Requirement = Search the listing below for "with". Copy each matching line.

>>>>

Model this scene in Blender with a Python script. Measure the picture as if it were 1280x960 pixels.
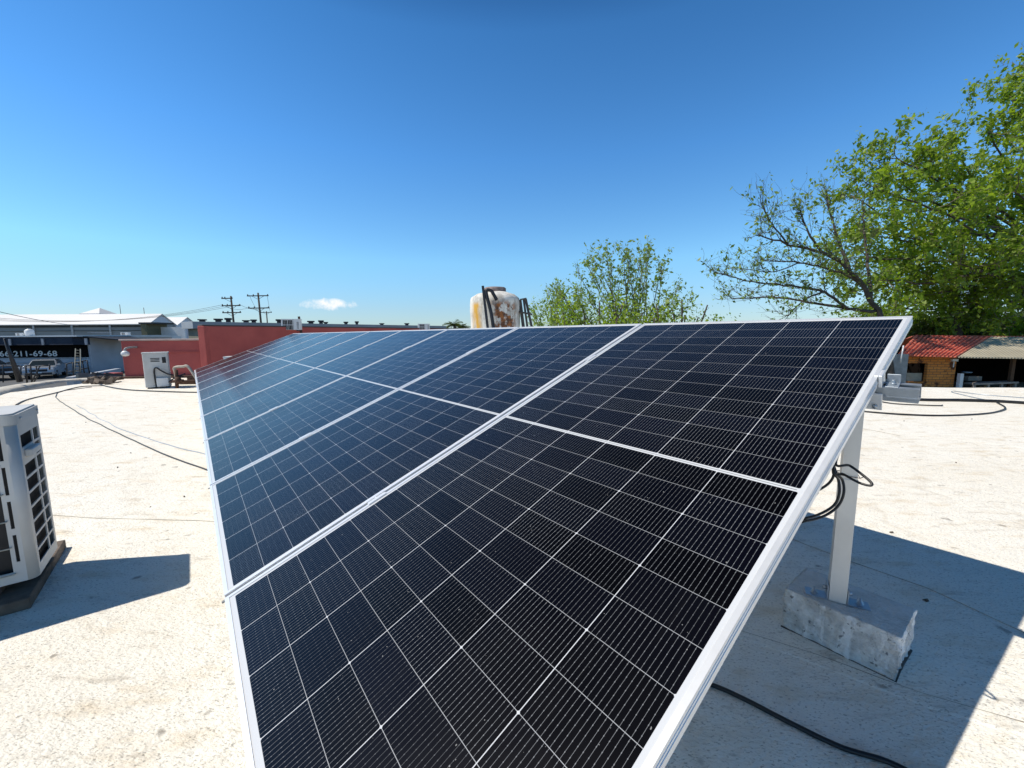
import bpy, bmesh, math, random
import numpy as np
from mathutils import Vector, Matrix, Euler

# ------------------------------------------------------------------ camera, sky, sun, exposure
for o in list(bpy.data.objects): bpy.data.objects.remove(o)
scene = bpy.context.scene
COL = scene.collection
CH = 1.06                                  # eye height above the roof surface
F = 504.995; PITCH = .1229; ROLL = -.007   # focal length in pixels of a 1280 px wide frame
fw = Vector((0, math.cos(PITCH), -math.sin(PITCH))); rt = Vector((1, 0, 0)); up = rt.cross(fw)
RT = rt*math.cos(ROLL) + up*math.sin(ROLL); UP = up*math.cos(ROLL) - rt*math.sin(ROLL)
cam = bpy.data.objects.new("camera", bpy.data.cameras.new("camera")); COL.objects.link(cam)
m = Matrix((RT, UP, -fw)).transposed().to_4x4(); m.translation = (0, 0, CH)
cam.matrix_world = m
cam.data.sensor_width = 36; cam.data.lens = F/1280*36
cam.data.clip_start = .02; cam.data.clip_end = 6000
scene.camera = cam

SUN_V = Vector((-.72, -.10, 1)).normalized()        # towards the sun
elev = math.asin(SUN_V.z); az = math.atan2(SUN_V.x, SUN_V.y)
world = bpy.data.worlds.new("World"); scene.world = world; world.use_nodes = True
wn = world.node_tree; wn.nodes.clear()
def W(t, **k):
    n = wn.nodes.new(t)
    for a, b in k.items(): setattr(n, a, b)
    return n
sky = W('ShaderNodeTexSky', sky_type='NISHITA', sun_disc=False, sun_elevation=elev, sun_rotation=az,
        altitude=300, air_density=1.0, dust_density=.15, ozone_density=3.0)
bgd = W('ShaderNodeBackground'); bgd.inputs['Strength'].default_value = .075
wout = W('ShaderNodeOutputWorld')
# one small fair-weather cloud low over the roofs: noise confined to a patch of sky directions
def sky_dir(x, y):
    return (fw + RT*((x-640)/F) - UP*((y-480)/F)).normalized()
cdir = sky_dir(409, 380.5)
ch_ = Vector((cdir.y, -cdir.x, 0)).normalized(); cv_ = ch_.cross(cdir)
tc = W('ShaderNodeTexCoord')
def wdot(v, s):
    d = W('ShaderNodeVectorMath', operation='DOT_PRODUCT'); wn.links.new(tc.outputs['Generated'], d.inputs[0]); d.inputs[1].default_value = v
    q = W('ShaderNodeMath', operation='MULTIPLY'); wn.links.new(d.outputs['Value'], q.inputs[0]); q.inputs[1].default_value = s
    return q.outputs[0]
def wmath(op, a, b=None, c=None):
    q = W('ShaderNodeMath', operation=op)
    for i, v in enumerate((a, b, c)):
        if v is None: continue
        if isinstance(v, (int, float)): q.inputs[i].default_value = v
        else: wn.links.new(v, q.inputs[i])
    return q.outputs[0]
nz = W('ShaderNodeTexNoise'); nz.inputs['Scale'].default_value = 55; nz.inputs['Detail'].default_value = 6; nz.inputs['Roughness'].default_value = .6
wn.links.new(tc.outputs['Generated'], nz.inputs['Vector'])
ex = wdot(ch_, 1/.058); ey = wdot(cv_, 1/.0135); ez = wdot(cdir, 1)
rr = wmath('ADD', wmath('POWER', wmath('ABSOLUTE', ex), 2), wmath('POWER', wmath('ABSOLUTE', ey), 2))
cl = wmath('SUBTRACT', wmath('MULTIPLY', nz.outputs['Fac'], 2.6), wmath('ADD', wmath('MULTIPLY', rr, .9), .45))
cl = wmath('MULTIPLY', wmath('MAXIMUM', wmath('MINIMUM', cl, 1), 0), wmath('GREATER_THAN', ez, 0))
mixw = W('ShaderNodeMix', data_type='RGBA')
# sky grading: bluer with height; unseen zenith darkened to cut fill in the shadows
sepw = W('ShaderNodeSeparateXYZ'); wn.links.new(tc.outputs['Generated'], sepw.inputs[0])
rw = W('ShaderNodeValToRGB'); wn.links.new(sepw.outputs[2], rw.inputs[0])
stops = [(0, (1.05, 1.3, 1.65)), (.06, (1.2, 1.5, 1.8)), (.165, (1.40, 2.10, 2.3)), (.375, (.93, 1.88, 2.5)), (.56, (.66, 1.56, 2.15)), (.66, (.22, .66, 1.1)), (.80, (.03, .14, .30)), (1, (.01, .06, .16))]
while len(rw.color_ramp.elements) < len(stops): rw.color_ramp.elements.new(.5)
for e_, (p_, c_) in zip(rw.color_ramp.elements, stops): e_.position = p_; e_.color = (*[q_/3 for q_ in c_], 1)
gam = W('ShaderNodeMix', data_type='RGBA', blend_type='MULTIPLY'); gam.inputs['Factor'].default_value = 1
wn.links.new(rw.outputs[0], gam.inputs[7]); wn.links.new(sky.outputs[0], gam.inputs[6])
gam2 = W('ShaderNodeVectorMath', operation='SCALE'); wn.links.new(gam.outputs[2], gam2.inputs[0]); gam2.inputs['Scale'].default_value = 3
wn.links.new(wmath('MULTIPLY', cl, .95), mixw.inputs['Factor']); wn.links.new(gam2.outputs[0], mixw.inputs[6]); mixw.inputs[7].default_value = (14, 14, 14, 1)
wn.links.new(mixw.outputs[2], bgd.inputs['Color']); wn.links.new(bgd.outputs[0], wout.inputs['Surface'])

sl = bpy.data.lights.new("sun", 'SUN'); sl.energy = 5; sl.angle = math.radians(.5); sl.color = (1, .94, .84)
sun = bpy.data.objects.new("sun", sl); COL.objects.link(sun)
sun.rotation_euler = SUN_V.to_track_quat('Z', 'Y').to_euler()
scene.view_settings.view_transform = 'Standard'; scene.view_settings.look = 'None'
scene.view_settings.exposure = 0.0; scene.view_settings.gamma = 1

# ------------------------------------------------------------------ helpers
rnd = random.Random(7)
def ray(x, y): return fw + RT*((x-640)/F) - UP*((y-480)/F)
EYE = Vector((0, 0, CH))
def pY(x, y, Y):
    d = ray(x, y); return EYE + d*(Y/d.y)
def pZ(x, y, z):
    d = ray(x, y); return EYE + d*((z-CH)/d.z)

def nodes(mat):
    nt = mat.node_tree; return nt, nt.nodes['Principled BSDF']
def mth(nt, op, a, b=None, c=None):
    n = nt.nodes.new('ShaderNodeMath'); n.operation = op
    for i, v in enumerate((a, b, c)):
        if v is None: continue
        if isinstance(v, (int, float)): n.inputs[i].default_value = v
        else: nt.links.new(v, n.inputs[i])
    return n.outputs[0]
def mixc(nt, f, a, b):
    n = nt.nodes.new('ShaderNodeMix'); n.data_type = 'RGBA'
    for i, v in ((0, f), (6, a), (7, b)):
        if isinstance(v, (int, float)): n.inputs[i].default_value = v
        elif isinstance(v, tuple): n.inputs[i].default_value = (*v, 1) if len(v) == 3 else v
        else: nt.links.new(v, n.inputs[i])
    return n.outputs[2]
def noise(nt, vec, scale, detail=4, rough=.55):
    n = nt.nodes.new('ShaderNodeTexNoise'); n.inputs['Scale'].default_value = scale
    n.inputs['Detail'].default_value = detail; n.inputs['Roughness'].default_value = rough
    if vec is not None: nt.links.new(vec, n.inputs['Vector'])
    return n.outputs['Fac']
def ramp(nt, v, a, b):
    n = nt.nodes.new('ShaderNodeMapRange'); nt.links.new(v, n.inputs[0])
    n.inputs[1].default_value = a; n.inputs[2].default_value = b
    return n.outputs[0]
def coord(nt, kind='Object', scale=None, rot=None):
    t = nt.nodes.new('ShaderNodeTexCoord')
    if scale is None and rot is None: return t.outputs[kind]
    mp = nt.nodes.new('ShaderNodeMapping'); nt.links.new(t.outputs[kind], mp.inputs[0])
    if scale: mp.inputs['Scale'].default_value = scale
    if rot: mp.inputs['Rotation'].default_value = rot
    return mp.outputs[0]
def bump(nt, bs, h, strength=.5, dist=.01):
    b = nt.nodes.new('ShaderNodeBump'); b.inputs['Strength'].default_value = strength; b.inputs['Distance'].default_value = dist
    nt.links.new(h, b.inputs['Height']); nt.links.new(b.outputs[0], bs.inputs['Normal'])
def mat(name, c, rough=.7, metal=0, var=.25, scale=6, c2=None, bmp=0, bscale=60, bdist=.004, stretch=None, coat=0):
    mt = bpy.data.materials.new(name); mt.use_nodes = True; nt, bs = nodes(mt)
    co = coord(nt, 'Object', stretch)
    f = ramp(nt, noise(nt, co, scale), .3, .7)
    c2 = c2 or tuple(x*(1-var) for x in c)
    nt.links.new(mixc(nt, f, c, c2), bs.inputs['Base Color'])
    bs.inputs['Roughness'].default_value = rough; bs.inputs['Metallic'].default_value = metal
    bs.inputs['Coat Weight'].default_value = coat
    if bmp: bump(nt, bs, noise(nt, co, bscale), bmp, bdist)
    return mt

ROOTS = {}
def tag(o, label=None, cat=None, group=None, kind=None):
    if label: o['label'] = label
    if cat: o['category'] = cat
    if group: o['group'] = group
    if kind: o['kind'] = kind
    return o
def thing(name, label, cat, loc=(0, 0, 0), rz=0, group=None, mtx=None):
    o = bpy.data.objects.new(name, None); o.empty_display_size = .1; COL.objects.link(o)
    M = mtx if mtx is not None else Matrix.Translation(loc) @ Matrix.Rotation(rz, 4, 'Z')
    o.matrix_world = M; o['M'] = [c for r in M for c in r]; ROOTS[o.name] = M.copy(); del o['M']
    return tag(o, label, cat, group)
class MB:
    def __init__(s, M=None): s.v = []; s.f = []; s.sm = []; s.M = M; s.st = []
    def add(s, vs, fs, sm=False):
        b = len(s.v); s.st.append((b, len(s.f)))
        for p in vs: s.v.append(tuple(s.M @ Vector(p)) if s.M is not None else tuple(p))
        s.f += [tuple(b+i for i in f) for f in fs]; s.sm += [sm]*len(fs)
        return s
    def box(s, a, b, R=None, taper=1):
        x0, y0, z0 = a; x1, y1, z1 = b
        vs = [(x0,y0,z0),(x1,y0,z0),(x1,y1,z0),(x0,y1,z0),(x0,y0,z1),(x1,y0,z1),(x1,y1,z1),(x0,y1,z1)]
        if taper != 1:
            cx, cy = (x0+x1)/2, (y0+y1)/2
            vs = [(cx+(p[0]-cx)*taper, cy+(p[1]-cy)*taper, p[2]) if p[2] == z1 else p for p in vs]
        if R is not None: vs = [tuple(R @ Vector(p)) for p in vs]
        return s.hexa(vs)
    def hexa(s, vs):
        return s.add(vs, [(3,2,1,0),(4,5,6,7),(0,1,5,4),(1,2,6,5),(2,3,7,6),(3,0,4,7)])
    def bar(s, p, q, w, h=None, upv=(0, 0, 1)):
        p, q = Vector(p), Vector(q); h = h or w
        d = (q-p).normalized(); u = Vector(upv)
        if abs(d.dot(u)) > .98: u = Vector((0, 1, 0))
        x = d.cross(u).normalized(); z = x.cross(d)
        vs = [tuple(c + x*sx*w/2 + z*sz*h/2) for c in (p, q) for sx, sz in ((-1,-1),(1,-1),(1,1),(-1,1))]
        return s.hexa(vs)
    def tube(s, pts, r, n=8, cap=True):
        pts = [Vector(p) for p in pts]; k = len(pts)
        rs = r if isinstance(r, (list, tuple)) else [r]*k
        vs = []; ref = None
        for i, p in enumerate(pts):
            d = (pts[min(i+1, k-1)] - pts[max(i-1, 0)]).normalized()
            if ref is None:
                ref = Vector((0, 0, 1)) if abs(d.z) < .9 else Vector((1, 0, 0))
            x = (ref - d*ref.dot(d))
            if x.length < 1e-5: x = d.orthogonal()
            x.normalize(); ref = x; y = d.cross(x)
            for j in range(n):
                a = 2*math.pi*j/n; vs.append(tuple(p + x*math.cos(a)*rs[i] + y*math.sin(a)*rs[i]))
        fs = [(i*n+j, i*n+(j+1) % n, (i+1)*n+(j+1) % n, (i+1)*n+j) for i in range(k-1) for j in range(n)]
        if cap: fs += [tuple(reversed(range(n))), tuple((k-1)*n+j for j in range(n))]
        return s.add(vs, fs, True)
    def lathe(s, prof, n=32, c=(0, 0, 0)):
        vs = [(c[0]+r*math.cos(2*math.pi*j/n), c[1]+r*math.sin(2*math.pi*j/n), c[2]+z) for r, z in prof for j in range(n)]
        k = len(prof)
        fs = [(i*n+j, i*n+(j+1) % n, (i+1)*n+(j+1) % n, (i+1)*n+j) for i in range(k-1) for j in range(n)]
        fs += [tuple(reversed(range(n))), tuple((k-1)*n+j for j in range(n))]
        return s.add(vs, fs, True)
    def prism(s, poly, z0, z1, f=None):
        n = len(poly); f = f or (lambda x, y, z: (x, y, z))
        vs = [f(x, y, z) for z in (z0, z1) for x, y in poly]
        fs = [tuple(reversed(range(n))), tuple(range(n, 2*n))] + [(i, (i+1) % n, n+(i+1) % n, n+i) for i in range(n)]
        return s.add(vs, fs)
    def each(s, name, mt, parent=None, **k):
        """every added piece becomes an object of its own"""
        out = []
        for i, (vb, fb) in enumerate(s.st):
            ve, fe = s.st[i+1] if i+1 < len(s.st) else (len(s.v), len(s.f))
            q = MB(); q.v = s.v[vb:ve]; q.f = [tuple(j-vb for j in f) for f in s.f[fb:fe]]; q.sm = s.sm[fb:fe]
            out.append(q.build(name, mt, parent, **k))
        return out
    def build(s, name, mt, parent=None, world=False, bevel=0, seg=1, recalc=True, angle=40):
        if world and parent is not None:
            I = ROOTS[parent.name].inverted(); s.v = [tuple(I @ Vector(p)) for p in s.v]
        me = bpy.data.meshes.new(name); me.from_pydata(s.v, [], s.f); me.materials.append(mt)
        me.polygons.foreach_set('use_smooth', s.sm)
        if bevel or recalc:
            bm = bmesh.new(); bm.from_mesh(me)
            if recalc: bmesh.ops.recalc_face_normals(bm, faces=bm.faces)
            if bevel:
                es = [e for e in bm.edges if len(e.link_faces) == 2 and e.calc_face_angle(0) > math.radians(angle)]
                bmesh.ops.bevel(bm, geom=es, offset=bevel, segments=seg, affect='EDGES', clamp_overlap=True)
            bm.to_mesh(me); bm.free()
        o = bpy.data.objects.new(name, me); COL.objects.link(o)
        if parent is not None: o.parent = parent
        return o
def copy_thing(root, M, label=None, group=None, child_skip=()):
    r = root.copy(); COL.objects.link(r); r.matrix_world = M; ROOTS[r.name] = M.copy()
    if label: r['label'] = label
    if group: r['group'] = group
    for ch in list(root.children):
        c = ch.copy(); COL.objects.link(c); c.parent = r
        for g in list(ch.children):
            d = g.copy(); COL.objects.link(d); d.parent = c
    return r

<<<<

Solution to the problem =
Model this scene in Blender with a Python script. Measure the picture as if it were 1280x960 pixels.
# sky grading: bluer with height; unseen zenith darkened to cut fill in the shadows